## Problem to work on
Set the data down again, exactly as it reads, but without the pictures.

## Stored data
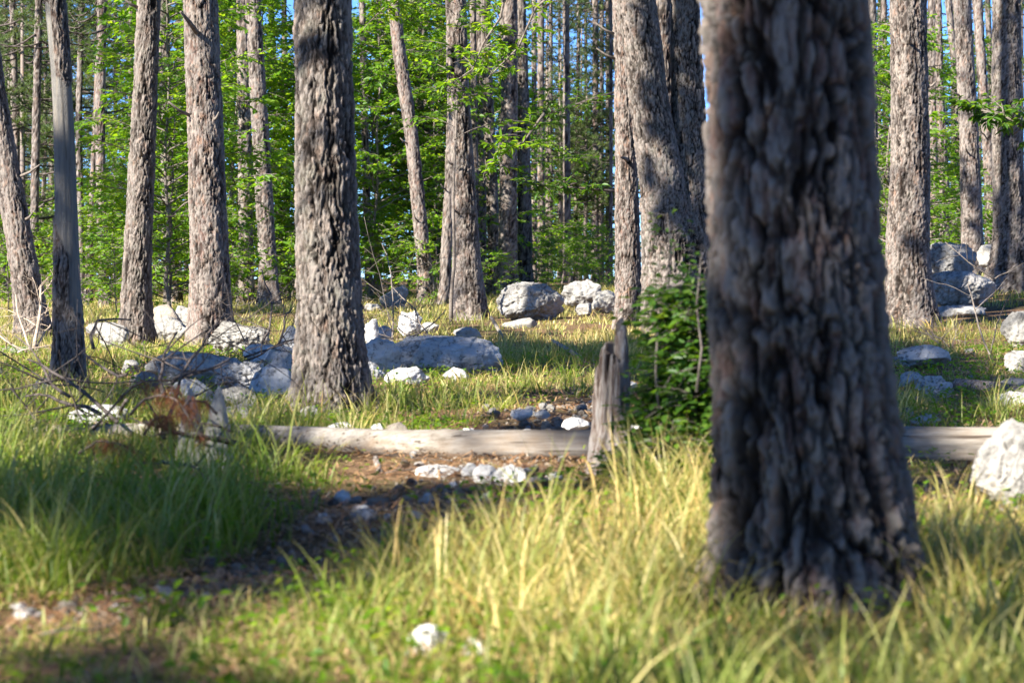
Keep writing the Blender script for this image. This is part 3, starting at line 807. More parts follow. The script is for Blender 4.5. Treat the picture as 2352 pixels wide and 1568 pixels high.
# young pines and a back wall of crowns
YG = 'young pines with needles down to the ground at the back of the wood'
yr = random.Random(9); YU = []
for q in range(52):
    d = yr.uniform(54, 110)
    if q < 26: u = yr.uniform(-60, 330)
    elif q < 38: u = yr.uniform(1150, 1460); d = max(d, 84)
    elif q < 46: u = yr.uniform(1980, 2400)
    else: u = yr.uniform(330, 1150)
    YU.append((u, d, yr.uniform(.8, 1.25)))
yl_ = gap_labels([a[0] for a in YU], 'young needled pine')
for q, (u, d, sc) in enumerate(YU):
    x = (u - 1176) / F * d; z = gz1(x, d)
    t = thing('young_pine', yl_[q], 'tree', (x, d, z), YG, yr.uniform(0, 6.28))
    g_ = Geo(); tube(g_, [(0, 0, -.5), (0, 0, 3), (.05, 0, 8.5 * sc)], [.09, .07, .02], 7, 0, crack=1, plate=.4)
    part('trunk', g_.mesh('trunk', [M['bark']]), t)
    part('crown', PINE[yr.randrange(3)], t, (0, 0, yr.uniform(.3, 2.6)), 0, sc * (1.15 if q < 26 else 1))

# ---------------------------------------------------------------- rocks
def ico(sub):
    import bmesh
    bm = bmesh.new(); bmesh.ops.create_icosphere(bm, subdivisions=sub, radius=1.0)
    V = np.array([v.co[:] for v in bm.verts]); T = np.array([[v.index for v in f.verts] for f in bm.faces]); bm.free()
    return V, T
ICO = {s: ico(s) for s in (3, 4, 5, 6)}
def rock_mesh(seed, dims, sub=5, mat='rock', cuts=11, rough=.13, lumpy=.24, peak=0.0, scale=2.2, crack=.0, flat=0.0, cutd=(.55, .92)):
    V, T = ICO[sub]; V = V.copy(); rng = np.random.RandomState(seed)
    N = V.copy()
    for c in range(cuts):
        nrm = rng.normal(size=3); nrm[2] *= .8; nrm /= np.linalg.norm(nrm)
        k = rng.uniform(*cutd); dd = V @ nrm
        V = V - np.outer(np.clip(dd - k, 0, None) * .97, nrm)
    if flat: V[:, 2] = np.where(V[:, 2] > 1 - flat, 1 - flat + (V[:, 2] - 1 + flat) * .2, V[:, 2])
    A = np.asarray(dims, float)
    S = V * A / A.max() 
    big = fbm(S * scale + seed, seed, 4) - .5
    fine = fbm(S * scale * 5 + seed, seed + 9, 4) - .5
    rid = np.abs(fbm(S * scale * 1.7 + seed + 5, seed + 21, 4) - .5)
    f1, f2, cid = voro(S * scale * 1.5 + (fbm(S * 3, seed + 2, 2) - .5)[:, None] * .8, seed + 3)
    cr = 1 - sstep(0, .09, f2 - f1)
    pit = (1 - sstep(0, .05, f2 - f1)) * (crack > 0) * sstep(.45, .6, vnoise(S * scale * 1.1, seed + 6))
    V = V + N * (lumpy * big + rough * fine + .10 * (cid - .5) - .08 * (.12 - np.minimum(rid, .12)) / .12 * .5 - crack * .12 * cr)[:, None]
    if peak: V[:, 2] += peak * np.clip(V[:, 2], 0, 1) * np.exp(-((V[:, 0]) ** 2) * 4)
    V = V * A
    return mesh_np('rock', V, None, T, [M[mat]], {'pit': np.clip(pit, 0, 1)}, True)

RK = []
def rock(u0, u1, v0, v1, d, seed, label, mat='rock', stack=False, grp='limestone boulders scattered over the clearing', nm='boulder', cat='boulder', dep=.7, sub=5, bury=.2, rz=0, **kw):
    w = (u1 - u0) * d / F; h = (v1 - v0) * d / F
    dy = w * dep / 2
    yc = d + dy * .6
    x, _, zb = at((u0 + u1) / 2, v1, d)
    x *= yc / d
    zt = at(u0, v0, yc)[2]; zl = min(gz1(x, d), gz1(x, yc)) - bury * h * .5 - .01
    if stack: zl = at(u0, v1, yc)[2] - .12 * h
    if nm == 'stone': zt = max(zt, max(gz1(x, d), gz1(x, yc)) + .6 * h + .012)
    H = max((zt - zl) / 2, h * .45)
    z = zt - H * .97
    me = rock_mesh(seed, (w / 2 * 1.05, dy * 1.1, H), sub, mat, **kw)
    o = bpy.data.objects.new(nm, me); o.location = (x, yc, z); o.rotation_euler = (0, 0, rz); link(o)
    tag(o, label, cat, grp); RK.append((x, yc, w / 2, dy)); return o
R = rock
R(1140, 1292, 648, 745, 36, 301, 'big cracked grey boulder in the centre distance', cuts=12, crack=.7, sub=6, dep=.8, cutd=(.7, .93), lumpy=.22)
R(1290, 1388, 638, 716, 42, 302, 'angular grey boulder right behind the big cracked one', cuts=10, crack=.5, lumpy=.4, sub=5)
R(1362, 1425, 668, 706, 38, 303, 'flat pale rock touching the sunlit pine by the forked trunk', mat='rock_white', cuts=6)
R(1322, 1362, 694, 722, 37, 304, 'small rock in the grass below the angular grey boulder', cuts=8, sub=4)
R(1150, 1240, 728, 768, 33, 305, 'low rock half sunk in grass below the cracked boulder', mat='rock_white', sub=4)
R(872, 948, 655, 716, 45, 306, 'pale leaning boulder left of the crooked slim pine', mat='rock_white', cuts=9, rz=.4)
R(838, 880, 695, 722, 43, 307, 'small pale rock beside the stout grey trunk, far back', mat='rock_white', sub=4)
R(905, 968, 712, 770, 30, 308, 'small upright bluish boulder among the dead twigs', crack=.4, lumpy=.5, mat='rock_blue')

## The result
Keep writing the Blender script for this image. This is part 3, starting at line 807. More parts follow. The script is for Blender 4.5. Treat the picture as 2352 pixels wide and 1568 pixels high.
# young pines and a back wall of crowns
YG = 'young pines with needles down to the ground at the back of the wood'
yr = random.Random(9); YU = []
for q in range(52):
    d = yr.uniform(54, 110)
    if q < 26: u = yr.uniform(-60, 330)
    elif q < 38: u = yr.uniform(1150, 1460); d = max(d, 84)
    elif q < 46: u = yr.uniform(1980, 2400)
    else: u = yr.uniform(330, 1150)
    YU.append((u, d, yr.uniform(.8, 1.25)))
yl_ = gap_labels([a[0] for a in YU], 'young needled pine')
for q, (u, d, sc) in enumerate(YU):
    x = (u - 1176) / F * d; z = gz1(x, d)
    t = thing('young_pine', yl_[q], 'tree', (x, d, z), YG, yr.uniform(0, 6.28))
    g_ = Geo(); tube(g_, [(0, 0, -.5), (0, 0, 3), (.05, 0, 8.5 * sc)], [.09, .07, .02], 7, 0, crack=1, plate=.4)
    part('trunk', g_.mesh('trunk', [M['bark']]), t)
    part('crown', PINE[yr.randrange(3)], t, (0, 0, yr.uniform(.3, 2.6)), 0, sc * (1.15 if q < 26 else 1))

# ---------------------------------------------------------------- rocks
def ico(sub):
    import bmesh
    bm = bmesh.new(); bmesh.ops.create_icosphere(bm, subdivisions=sub, radius=1.0)
    V = np.array([v.co[:] for v in bm.verts]); T = np.array([[v.index for v in f.verts] for f in bm.faces]); bm.free()
    return V, T
ICO = {s: ico(s) for s in (3, 4, 5, 6)}
def rock_mesh(seed, dims, sub=5, mat='rock', cuts=11, rough=.13, lumpy=.24, peak=0.0, scale=2.2, crack=.0, flat=0.0, cutd=(.55, .92)):
    V, T = ICO[sub]; V = V.copy(); rng = np.random.RandomState(seed)
    N = V.copy()
    for c in range(cuts):
        nrm = rng.normal(size=3); nrm[2] *= .8; nrm /= np.linalg.norm(nrm)
        k = rng.uniform(*cutd); dd = V @ nrm
        V = V - np.outer(np.clip(dd - k, 0, None) * .97, nrm)
    if flat: V[:, 2] = np.where(V[:, 2] > 1 - flat, 1 - flat + (V[:, 2] - 1 + flat) * .2, V[:, 2])
    A = np.asarray(dims, float)
    S = V * A / A.max() 
    big = fbm(S * scale + seed, seed, 4) - .5
    fine = fbm(S * scale * 5 + seed, seed + 9, 4) - .5
    rid = np.abs(fbm(S * scale * 1.7 + seed + 5, seed + 21, 4) - .5)
    f1, f2, cid = voro(S * scale * 1.5 + (fbm(S * 3, seed + 2, 2) - .5)[:, None] * .8, seed + 3)
    cr = 1 - sstep(0, .09, f2 - f1)
    pit = (1 - sstep(0, .05, f2 - f1)) * (crack > 0) * sstep(.45, .6, vnoise(S * scale * 1.1, seed + 6))
    V = V + N * (lumpy * big + rough * fine + .10 * (cid - .5) - .08 * (.12 - np.minimum(rid, .12)) / .12 * .5 - crack * .12 * cr)[:, None]
    if peak: V[:, 2] += peak * np.clip(V[:, 2], 0, 1) * np.exp(-((V[:, 0]) ** 2) * 4)
    V = V * A
    return mesh_np('rock', V, None, T, [M[mat]], {'pit': np.clip(pit, 0, 1)}, True)

RK = []
def rock(u0, u1, v0, v1, d, seed, label, mat='rock', stack=False, grp='limestone boulders scattered over the clearing', nm='boulder', cat='boulder', dep=.7, sub=5, bury=.2, rz=0, **kw):
    w = (u1 - u0) * d / F; h = (v1 - v0) * d / F
    dy = w * dep / 2
    yc = d + dy * .6
    x, _, zb = at((u0 + u1) / 2, v1, d)
    x *= yc / d
    zt = at(u0, v0, yc)[2]; zl = min(gz1(x, d), gz1(x, yc)) - bury * h * .5 - .01
    if stack: zl = at(u0, v1, yc)[2] - .12 * h
    if nm == 'stone': zt = max(zt, max(gz1(x, d), gz1(x, yc)) + .6 * h + .012)
    H = max((zt - zl) / 2, h * .45)
    z = zt - H * .97
    me = rock_mesh(seed, (w / 2 * 1.05, dy * 1.1, H), sub, mat, **kw)
    o = bpy.data.objects.new(nm, me); o.location = (x, yc, z); o.rotation_euler = (0, 0, rz); link(o)
    tag(o, label, cat, grp); RK.append((x, yc, w / 2, dy)); return o
R = rock
R(1140, 1292, 648, 745, 36, 301, 'big cracked grey boulder in the centre distance', cuts=12, crack=.7, sub=6, dep=.8, cutd=(.7, .93), lumpy=.22)
R(1290, 1388, 638, 716, 42, 302, 'angular grey boulder right behind the big cracked one', cuts=10, crack=.5, lumpy=.4, sub=5)
R(1362, 1425, 668, 706, 38, 303, 'flat pale rock touching the sunlit pine by the forked trunk', mat='rock_white', cuts=6)
R(1322, 1362, 694, 722, 37, 304, 'small rock in the grass below the angular grey boulder', cuts=8, sub=4)
R(1150, 1240, 728, 768, 33, 305, 'low rock half sunk in grass below the cracked boulder', mat='rock_white', sub=4)
R(872, 948, 655, 716, 45, 306, 'pale leaning boulder left of the crooked slim pine', mat='rock_white', cuts=9, rz=.4)
R(838, 880, 695, 722, 43, 307, 'small pale rock beside the stout grey trunk, far back', mat='rock_white', sub=4)
R(905, 968, 712, 770, 30, 308, 'small upright bluish boulder among the dead twigs', crack=.4, lumpy=.5, mat='rock_blue')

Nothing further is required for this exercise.